FORGIVE ME FOR JUMPING BACK TO THE LETTER 'E', but I’ve been reading the On Spec slush and I have to write about this. I’ve decided I can’t offer any guarantees that the ABC’s will remain alphabetical (although I will strive to keep them that way). What I’m about to cover is a basic writing error. If you recognize the mistakes I’m about to use as samples of your writing, please know I’m not pointing them out to embarrass you, but to show you where you’re going wrong. (If no one says anything, how will you know?) Besides, you don’t have to admit you’ve made them to anyone, now do you?

I’m talking about how we handle body language, how we talk about characters sharing glances, how we show them reacting physically to express ideas or emotion. 

Let’s step back a bit, and I’ll give you one of my own faux pas. When I was doing revisions for The Tattooed Witch, my agent choked on this phrase: “She threw up her arms in exasperation.” Really? she said. She threw up her arms? Meaning, she vomited up her arms? Come on. You can do better. I was taken aback, but I learned my lesson. Sometimes, readers are jarred because they take things literally. Sometimes, the visuals you present aren't the impressions you want to leave. Even if you know what you mean, readers may still snag on your words. Ever since then, I’ve been careful about how I write certain phrases.

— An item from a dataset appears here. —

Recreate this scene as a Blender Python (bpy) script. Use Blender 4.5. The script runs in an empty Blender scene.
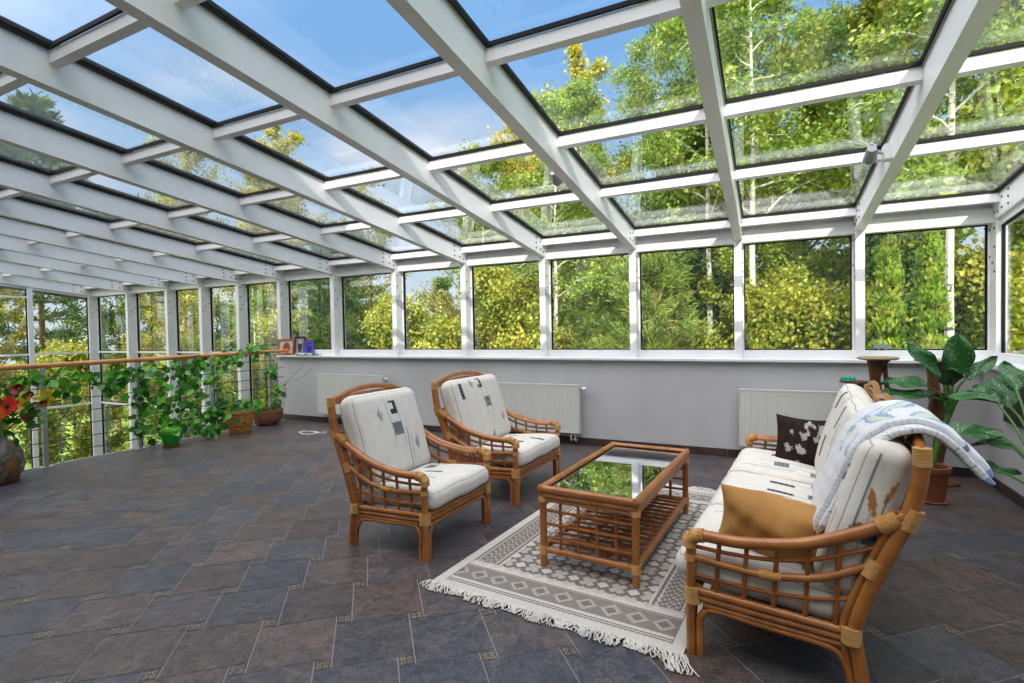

Here are some similar examples of what I'm talking about. The visuals they create are too visceral. If you’ve written these, you need to come up with something that reflects exactly what you mean.

1). “Her eyes drifted off into the cup.” Okay, I know you mean that your character was in deep thought, that she was thinking about what to say to a secondary character as she drank her coffee, but what I saw were a pair of disembodied eyes floating into a cup and then staring up at me unblinkingly. See what I’m getting at here?

2). “Karen’s dogged eyes popped up, like they were salivating.” I’m not even sure where to start with this one. Does Karen have doggy eyes? Are they sad, droopy, and brown? Why do they pop up? (Is it because dogs sometimes spring to their feet?) And salivating? Eyes can’t salivate. You don’t mean this – you mean Karen was looking hopeful and maybe getting teary. I’m sorry to say this, but this is where I stopped reading. You need to change your imagery.

3). “Zorlab slid over to Zethra and consoled her with his appendage.” Deep breath. Okay, I know this is science fiction, and I know these two are aliens. But unlike the two examples above, this one isn’t specific enough. What appendage? An arm, a leg, a lip, genitalia? Instead of appendage, why not use ‘filament’ or ‘tentacle’ or ‘proboscis’? Anything that offers a bit more information and doesn’t lead to kinky conclusions.

Again, if this is you, don't feel bad. We've all made these kinds of errors. I have no facts to support this premise, but I suspect our minds work literally before we layer on interpretations. If you want to avoid unfortunate turns of phrases like the first two above, watch out for double meanings (unless you’re trying to be funny). At other times, like #3 above, avoid vague nouns that obscure your meaning (unless you're also trying to be funny.) 

And hey, I think proboscis is a funny word.


  1. I enjoyed reading this post - thank you - and can relate, having tackled this one myself. It's amazing how much stronger your writing becomes when you eliminate zombie body parts.

  2. Unless you're writing about zombies. :-) Thanks for the comment.